Smaller cargoes were landed at points in between, the whole length of coast being barely inhabited until the 19th century development of towns like Bognor, Worthing and Brighton. It is likely these smaller shipments were distributed more locally, including such worthy places as Arundel Castle and Goodwood House (despite the Second Duke of Richmond being a vocal opponent of the trade it is known that his own servants concealed tea on the premises and were selling it from Goodwood House itself!)

Clymping beach and Elmer Sluice (on the western edge of Middleton) were regular landing points, so it is almost certain that smuggled cargo found its way through Yapton. Ale houses were often used for hiding contraband until it could be distributed since it was easy to hide the smuggled tubs in their large cellars. Church rectories were another favourite spot! In return for the temporary storage of the contraband, a gift of a tub or a 10 lb ‘dollop’ of tea was often left behind when the smugglers moved on.

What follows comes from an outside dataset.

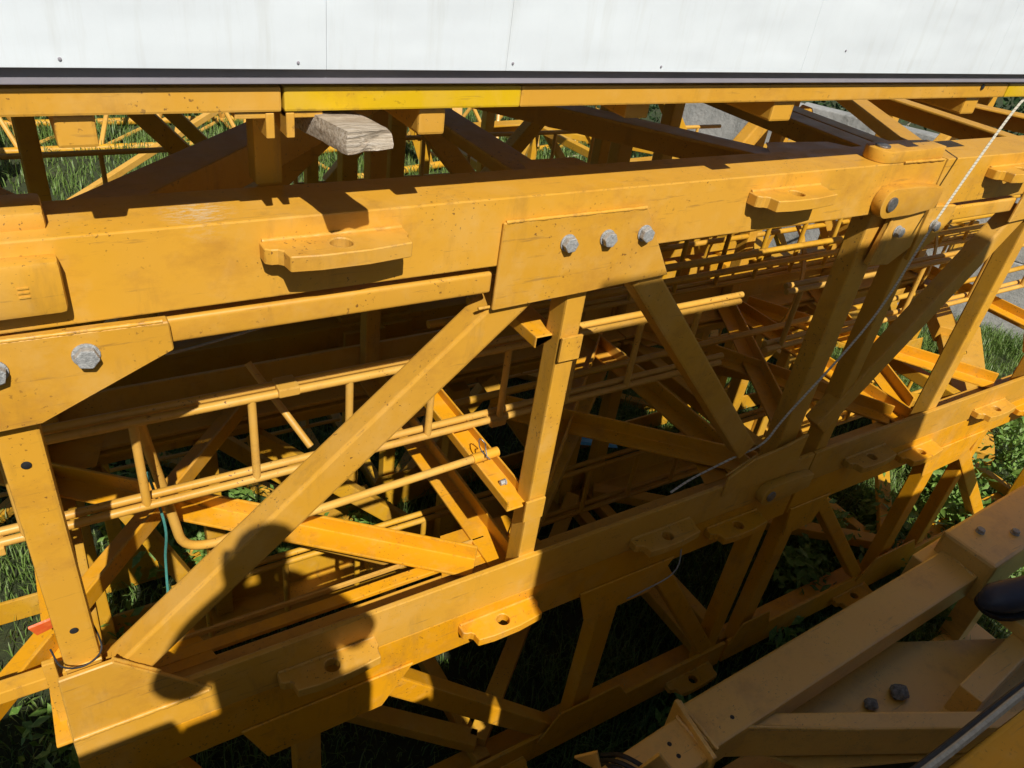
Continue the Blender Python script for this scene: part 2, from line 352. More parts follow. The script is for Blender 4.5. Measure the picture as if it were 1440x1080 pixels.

Although the illicit trade in the bulky wool came to an end with the commencement of war in 1793, the trade in tea, silks, tobacco and spirits continued. Tea became increasingly hard to obtain and the profit margin on silks left little profit to the smuggler. Spirits and tobacco however still gave a profitable return and their trade flourished.

To head off the expected rise in smuggling at the end of the Napoleonic War in 1815, the Coast Blockade Service was formed to counter the smugglers. Royal Navy warships with their skilled crews easily outran the smugglers’ ships and were very effective at blocking off contraband arriving by sea. However they could not stop it entirely; Coastguard records of the 1850s list numerous seizures of spirits and tobacco. Tobacco smuggling in particular continued into the 1870s and beyond.

Few records exist surrounding the practice of smuggling in our region, however this is probably not because it was rare (a very unlikely premise) but perhaps because our local smugglers were very good at it!